As environmental awareness and enthusiasm for responsible business increases, prospects for eco-friendly improvement are also looking brighter; with a distinct shift away from simple ‘greenwashing’. For example, brands keen to drive changes are making greater commitments on sustainable practices; with players such as Unilever, Mastercard and Tesco adopting the World Federation of Advertisers (WFA) Planet Pledge.  Additionally, recognition of the close links between economic and environmental health is dispelling misconceptions about uneven costs.

Back in 2016, Lord Stern argued outmoded views of financial prosperity and climate protection as competing aims were holding companies back from an “exciting growth story”. Recently, studies revealing a robust cost-to-benefit ratio for the Paris agreement have gone even further to illustrate the mutual benefits of low-carbon strategies, with broader estimates also showing dramatic decreases in renewable energy prices. Fast technological evolution has made green power much more efficient and accessible in the space of just a few years, fuelling 70% and 89% drops in wind and solar costs.

What core steps are needed next?

Investment will, of course, form a major element of work to resolve climate issues as existing infrastructure is updated.

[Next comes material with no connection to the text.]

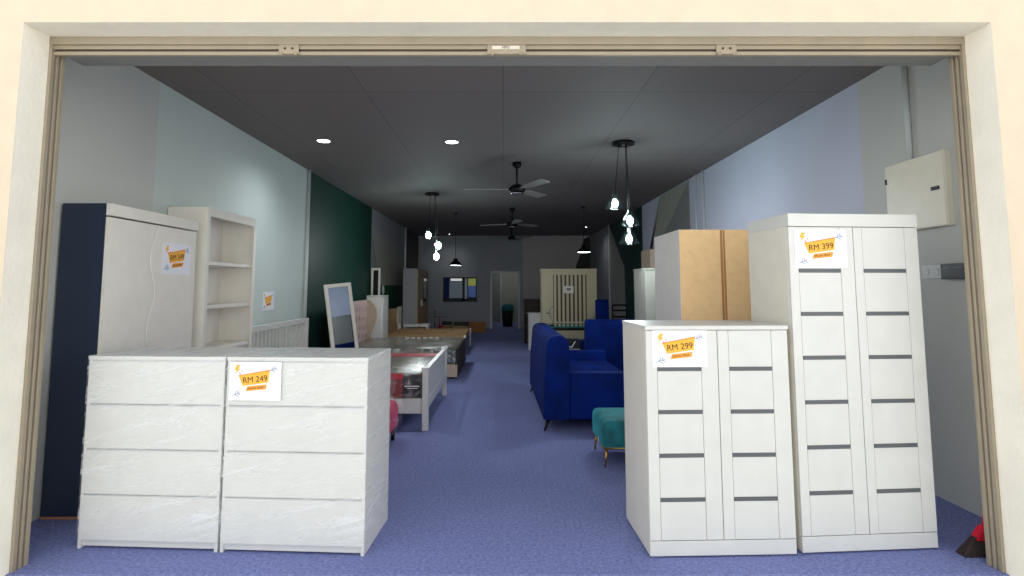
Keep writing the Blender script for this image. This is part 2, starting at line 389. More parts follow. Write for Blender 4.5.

In particular, much of that will involve embracing sustainable energy sources and clean tech — both areas already seeing encouraging advances in terms of core government policies and rising investor interest.

Thanks to increasingly affordable and sophisticated solutions, however, costs are only due to keep falling, opening up better possibilities for balanced growth. In the UK, for instance, analysis by the Climate Change Committee (CCC) calculates that hitting new carbon benchmarks will mean boosting spending to £50 billion annually, but this will be offset by fuel efficiency savings and add up to just 1% of GDP over the next 30 years.

With many of the long-standing obstacles to climate-centric development removed, it only remains to ensure momentum is maintained; especially when it comes to sustaining focus on hitting temperature objectives, as well as emissions targets. As Ed Matthew, campaigns director of E3G highlighted: nations such as the UK have given an inspiring example that looks set to get the ball rolling across the globe; now it’s time to seize the “opportunity to spark a green revolution”.